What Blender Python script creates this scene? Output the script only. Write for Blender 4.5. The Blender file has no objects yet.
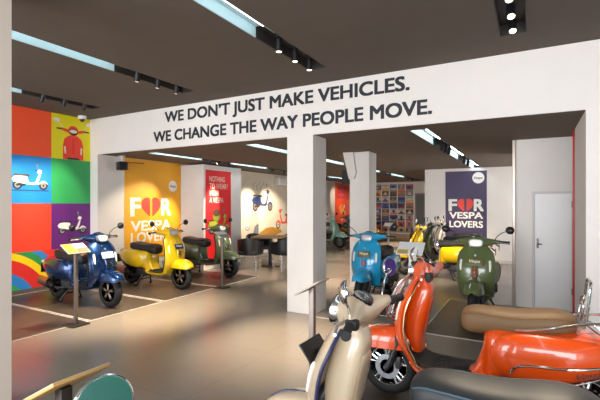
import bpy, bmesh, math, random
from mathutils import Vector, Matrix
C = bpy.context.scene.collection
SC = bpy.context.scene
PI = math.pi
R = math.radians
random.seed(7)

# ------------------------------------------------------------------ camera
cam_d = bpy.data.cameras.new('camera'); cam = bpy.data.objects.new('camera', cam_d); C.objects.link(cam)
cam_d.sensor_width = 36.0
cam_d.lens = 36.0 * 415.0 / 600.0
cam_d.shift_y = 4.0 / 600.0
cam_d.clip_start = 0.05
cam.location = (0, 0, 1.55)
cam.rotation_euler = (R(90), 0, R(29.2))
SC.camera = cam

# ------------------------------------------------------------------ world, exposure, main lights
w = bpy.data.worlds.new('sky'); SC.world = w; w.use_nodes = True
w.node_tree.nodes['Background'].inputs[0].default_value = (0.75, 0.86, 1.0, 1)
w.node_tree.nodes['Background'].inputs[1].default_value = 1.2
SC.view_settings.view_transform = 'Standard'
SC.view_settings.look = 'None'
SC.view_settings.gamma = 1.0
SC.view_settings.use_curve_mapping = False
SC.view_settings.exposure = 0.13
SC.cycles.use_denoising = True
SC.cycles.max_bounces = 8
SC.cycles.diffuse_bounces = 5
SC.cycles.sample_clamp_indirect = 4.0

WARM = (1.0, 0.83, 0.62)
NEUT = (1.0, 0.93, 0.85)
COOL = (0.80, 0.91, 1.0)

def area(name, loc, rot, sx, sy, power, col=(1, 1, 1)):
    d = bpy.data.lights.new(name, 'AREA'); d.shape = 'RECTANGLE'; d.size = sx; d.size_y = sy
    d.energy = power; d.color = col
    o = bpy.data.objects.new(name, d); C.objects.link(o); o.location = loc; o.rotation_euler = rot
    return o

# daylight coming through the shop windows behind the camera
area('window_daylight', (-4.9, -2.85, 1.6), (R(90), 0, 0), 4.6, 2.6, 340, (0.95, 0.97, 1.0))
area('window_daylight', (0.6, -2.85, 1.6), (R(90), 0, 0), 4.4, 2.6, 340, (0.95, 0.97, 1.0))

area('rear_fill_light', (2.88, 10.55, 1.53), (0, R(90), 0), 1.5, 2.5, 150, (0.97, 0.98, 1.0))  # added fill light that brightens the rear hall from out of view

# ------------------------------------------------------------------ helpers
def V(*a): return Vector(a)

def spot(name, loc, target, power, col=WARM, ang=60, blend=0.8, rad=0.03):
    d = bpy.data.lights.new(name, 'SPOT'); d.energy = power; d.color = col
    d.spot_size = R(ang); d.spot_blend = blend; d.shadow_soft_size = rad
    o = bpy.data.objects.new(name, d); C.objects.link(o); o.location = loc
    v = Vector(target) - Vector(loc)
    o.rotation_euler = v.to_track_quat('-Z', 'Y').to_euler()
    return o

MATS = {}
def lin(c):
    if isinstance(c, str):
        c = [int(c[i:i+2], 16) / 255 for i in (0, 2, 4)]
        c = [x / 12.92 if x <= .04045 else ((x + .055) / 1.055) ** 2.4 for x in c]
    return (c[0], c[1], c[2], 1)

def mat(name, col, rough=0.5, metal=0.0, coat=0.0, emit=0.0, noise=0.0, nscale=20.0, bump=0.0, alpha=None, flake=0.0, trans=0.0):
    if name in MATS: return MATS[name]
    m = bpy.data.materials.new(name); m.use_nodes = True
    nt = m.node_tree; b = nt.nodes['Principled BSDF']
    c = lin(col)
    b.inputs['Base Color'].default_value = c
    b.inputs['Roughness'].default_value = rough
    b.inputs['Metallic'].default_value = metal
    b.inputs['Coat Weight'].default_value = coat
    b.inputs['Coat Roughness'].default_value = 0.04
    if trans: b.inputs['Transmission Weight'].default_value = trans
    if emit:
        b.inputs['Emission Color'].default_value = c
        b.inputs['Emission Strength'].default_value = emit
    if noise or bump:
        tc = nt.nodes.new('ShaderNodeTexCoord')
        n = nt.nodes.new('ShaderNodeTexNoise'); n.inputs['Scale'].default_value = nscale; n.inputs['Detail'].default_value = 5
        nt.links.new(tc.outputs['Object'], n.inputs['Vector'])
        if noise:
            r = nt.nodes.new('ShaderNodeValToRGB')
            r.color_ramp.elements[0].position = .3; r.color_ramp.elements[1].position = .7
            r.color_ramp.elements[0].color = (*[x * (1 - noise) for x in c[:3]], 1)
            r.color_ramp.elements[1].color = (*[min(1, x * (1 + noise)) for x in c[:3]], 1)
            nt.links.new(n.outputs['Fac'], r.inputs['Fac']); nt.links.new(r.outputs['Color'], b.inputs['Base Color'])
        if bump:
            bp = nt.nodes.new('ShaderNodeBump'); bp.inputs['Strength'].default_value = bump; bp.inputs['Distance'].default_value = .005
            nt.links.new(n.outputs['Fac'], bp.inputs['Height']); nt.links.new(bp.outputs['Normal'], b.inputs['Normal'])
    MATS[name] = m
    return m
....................
What the task requires: Leave the pictures out and copy the rest of the data exactly.

Output of the exercise:
What Blender Python script creates this scene? Output the script only. Write for Blender 4.5. The Blender file has no objects yet.
import bpy, bmesh, math, random
from mathutils import Vector, Matrix
C = bpy.context.scene.collection
SC = bpy.context.scene
PI = math.pi
R = math.radians
random.seed(7)

# ------------------------------------------------------------------ camera
cam_d = bpy.data.cameras.new('camera'); cam = bpy.data.objects.new('camera', cam_d); C.objects.link(cam)
cam_d.sensor_width = 36.0
cam_d.lens = 36.0 * 415.0 / 600.0
cam_d.shift_y = 4.0 / 600.0
cam_d.clip_start = 0.05
cam.location = (0, 0, 1.55)
cam.rotation_euler = (R(90), 0, R(29.2))
SC.camera = cam

# ------------------------------------------------------------------ world, exposure, main lights
w = bpy.data.worlds.new('sky'); SC.world = w; w.use_nodes = True
w.node_tree.nodes['Background'].inputs[0].default_value = (0.75, 0.86, 1.0, 1)
w.node_tree.nodes['Background'].inputs[1].default_value = 1.2
SC.view_settings.view_transform = 'Standard'
SC.view_settings.look = 'None'
SC.view_settings.gamma = 1.0
SC.view_settings.use_curve_mapping = False
SC.view_settings.exposure = 0.13
SC.cycles.use_denoising = True
SC.cycles.max_bounces = 8
SC.cycles.diffuse_bounces = 5
SC.cycles.sample_clamp_indirect = 4.0

WARM = (1.0, 0.83, 0.62)
NEUT = (1.0, 0.93, 0.85)
COOL = (0.80, 0.91, 1.0)

def area(name, loc, rot, sx, sy, power, col=(1, 1, 1)):
    d = bpy.data.lights.new(name, 'AREA'); d.shape = 'RECTANGLE'; d.size = sx; d.size_y = sy
    d.energy = power; d.color = col
    o = bpy.data.objects.new(name, d); C.objects.link(o); o.location = loc; o.rotation_euler = rot
    return o

# daylight coming through the shop windows behind the camera
area('window_daylight', (-4.9, -2.85, 1.6), (R(90), 0, 0), 4.6, 2.6, 340, (0.95, 0.97, 1.0))
area('window_daylight', (0.6, -2.85, 1.6), (R(90), 0, 0), 4.4, 2.6, 340, (0.95, 0.97, 1.0))

area('rear_fill_light', (2.88, 10.55, 1.53), (0, R(90), 0), 1.5, 2.5, 150, (0.97, 0.98, 1.0))  # added fill light that brightens the rear hall from out of view

# ------------------------------------------------------------------ helpers
def V(*a): return Vector(a)

def spot(name, loc, target, power, col=WARM, ang=60, blend=0.8, rad=0.03):
    d = bpy.data.lights.new(name, 'SPOT'); d.energy = power; d.color = col
    d.spot_size = R(ang); d.spot_blend = blend; d.shadow_soft_size = rad
    o = bpy.data.objects.new(name, d); C.objects.link(o); o.location = loc
    v = Vector(target) - Vector(loc)
    o.rotation_euler = v.to_track_quat('-Z', 'Y').to_euler()
    return o

MATS = {}
def lin(c):
    if isinstance(c, str):
        c = [int(c[i:i+2], 16) / 255 for i in (0, 2, 4)]
        c = [x / 12.92 if x <= .04045 else ((x + .055) / 1.055) ** 2.4 for x in c]
    return (c[0], c[1], c[2], 1)

def mat(name, col, rough=0.5, metal=0.0, coat=0.0, emit=0.0, noise=0.0, nscale=20.0, bump=0.0, alpha=None, flake=0.0, trans=0.0):
    if name in MATS: return MATS[name]
    m = bpy.data.materials.new(name); m.use_nodes = True
    nt = m.node_tree; b = nt.nodes['Principled BSDF']
    c = lin(col)
    b.inputs['Base Color'].default_value = c
    b.inputs['Roughness'].default_value = rough
    b.inputs['Metallic'].default_value = metal
    b.inputs['Coat Weight'].default_value = coat
    b.inputs['Coat Roughness'].default_value = 0.04
    if trans: b.inputs['Transmission Weight'].default_value = trans
    if emit:
        b.inputs['Emission Color'].default_value = c
        b.inputs['Emission Strength'].default_value = emit
    if noise or bump:
        tc = nt.nodes.new('ShaderNodeTexCoord')
        n = nt.nodes.new('ShaderNodeTexNoise'); n.inputs['Scale'].default_value = nscale; n.inputs['Detail'].default_value = 5
        nt.links.new(tc.outputs['Object'], n.inputs['Vector'])
        if noise:
            r = nt.nodes.new('ShaderNodeValToRGB')
            r.color_ramp.elements[0].position = .3; r.color_ramp.elements[1].position = .7
            r.color_ramp.elements[0].color = (*[x * (1 - noise) for x in c[:3]], 1)
            r.color_ramp.elements[1].color = (*[min(1, x * (1 + noise)) for x in c[:3]], 1)
            nt.links.new(n.outputs['Fac'], r.inputs['Fac']); nt.links.new(r.outputs['Color'], b.inputs['Base Color'])
        if bump:
            bp = nt.nodes.new('ShaderNodeBump'); bp.inputs['Strength'].default_value = bump; bp.inputs['Distance'].default_value = .005
            nt.links.new(n.outputs['Fac'], bp.inputs['Height']); nt.links.new(bp.outputs['Normal'], b.inputs['Normal'])
    MATS[name] = m
    return m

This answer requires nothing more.